━━━ AVAILABLE RECORDS
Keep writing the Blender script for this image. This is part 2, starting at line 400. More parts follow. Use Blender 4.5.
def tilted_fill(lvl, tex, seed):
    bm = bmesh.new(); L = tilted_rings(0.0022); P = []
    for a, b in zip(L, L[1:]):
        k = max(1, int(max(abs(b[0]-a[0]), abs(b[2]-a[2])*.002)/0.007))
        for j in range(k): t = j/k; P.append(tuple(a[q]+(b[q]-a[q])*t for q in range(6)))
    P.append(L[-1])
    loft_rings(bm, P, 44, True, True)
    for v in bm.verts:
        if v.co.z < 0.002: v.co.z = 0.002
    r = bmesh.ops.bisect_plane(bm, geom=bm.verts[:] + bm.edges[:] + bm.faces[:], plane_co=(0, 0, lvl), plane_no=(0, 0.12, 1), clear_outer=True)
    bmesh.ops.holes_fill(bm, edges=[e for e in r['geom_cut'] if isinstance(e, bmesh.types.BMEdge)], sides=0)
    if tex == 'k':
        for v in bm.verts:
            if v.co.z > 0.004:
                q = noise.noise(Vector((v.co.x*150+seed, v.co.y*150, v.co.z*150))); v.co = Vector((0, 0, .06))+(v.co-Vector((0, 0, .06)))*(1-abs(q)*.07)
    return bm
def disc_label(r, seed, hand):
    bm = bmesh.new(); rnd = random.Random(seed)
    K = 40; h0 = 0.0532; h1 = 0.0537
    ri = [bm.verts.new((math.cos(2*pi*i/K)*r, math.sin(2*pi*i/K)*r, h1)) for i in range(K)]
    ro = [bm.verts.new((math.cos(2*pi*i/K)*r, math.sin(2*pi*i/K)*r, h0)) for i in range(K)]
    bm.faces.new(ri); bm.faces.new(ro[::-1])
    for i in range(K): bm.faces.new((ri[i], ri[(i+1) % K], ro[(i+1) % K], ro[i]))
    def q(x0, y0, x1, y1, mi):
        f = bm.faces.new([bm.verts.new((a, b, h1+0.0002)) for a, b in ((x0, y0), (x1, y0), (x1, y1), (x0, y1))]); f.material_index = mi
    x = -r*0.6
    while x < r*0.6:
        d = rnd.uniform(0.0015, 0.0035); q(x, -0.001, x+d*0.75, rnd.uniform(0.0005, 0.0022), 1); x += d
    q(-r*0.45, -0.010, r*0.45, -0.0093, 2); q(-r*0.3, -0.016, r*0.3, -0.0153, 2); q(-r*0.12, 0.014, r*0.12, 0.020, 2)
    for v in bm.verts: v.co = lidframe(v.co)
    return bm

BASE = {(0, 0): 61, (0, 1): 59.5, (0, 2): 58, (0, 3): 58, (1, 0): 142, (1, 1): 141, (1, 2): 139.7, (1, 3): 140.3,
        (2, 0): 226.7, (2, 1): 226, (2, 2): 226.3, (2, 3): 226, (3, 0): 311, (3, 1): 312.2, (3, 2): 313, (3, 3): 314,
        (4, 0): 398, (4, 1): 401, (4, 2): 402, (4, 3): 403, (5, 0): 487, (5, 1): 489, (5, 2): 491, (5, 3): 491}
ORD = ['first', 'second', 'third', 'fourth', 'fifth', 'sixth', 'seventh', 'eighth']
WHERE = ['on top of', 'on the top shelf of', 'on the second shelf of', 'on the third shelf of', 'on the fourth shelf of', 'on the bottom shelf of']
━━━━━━
━━━ AVAILABLE RECORDS
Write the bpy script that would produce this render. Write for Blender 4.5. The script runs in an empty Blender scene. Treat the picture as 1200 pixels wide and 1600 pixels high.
━━━━━━
- [WRITTEN EXERCISE]: Identify each line in the entries with the word "this" and copy it.

- [TASK RESULT]:
Keep writing the Blender script for this image. This is part 2, starting at line 400. More parts follow. Use Blender 4.5.
Write the bpy script that would produce this render. Write for Blender 4.5. The script runs in an empty Blender scene. Treat the picture as 1200 pixels wide and 1600 pixels high.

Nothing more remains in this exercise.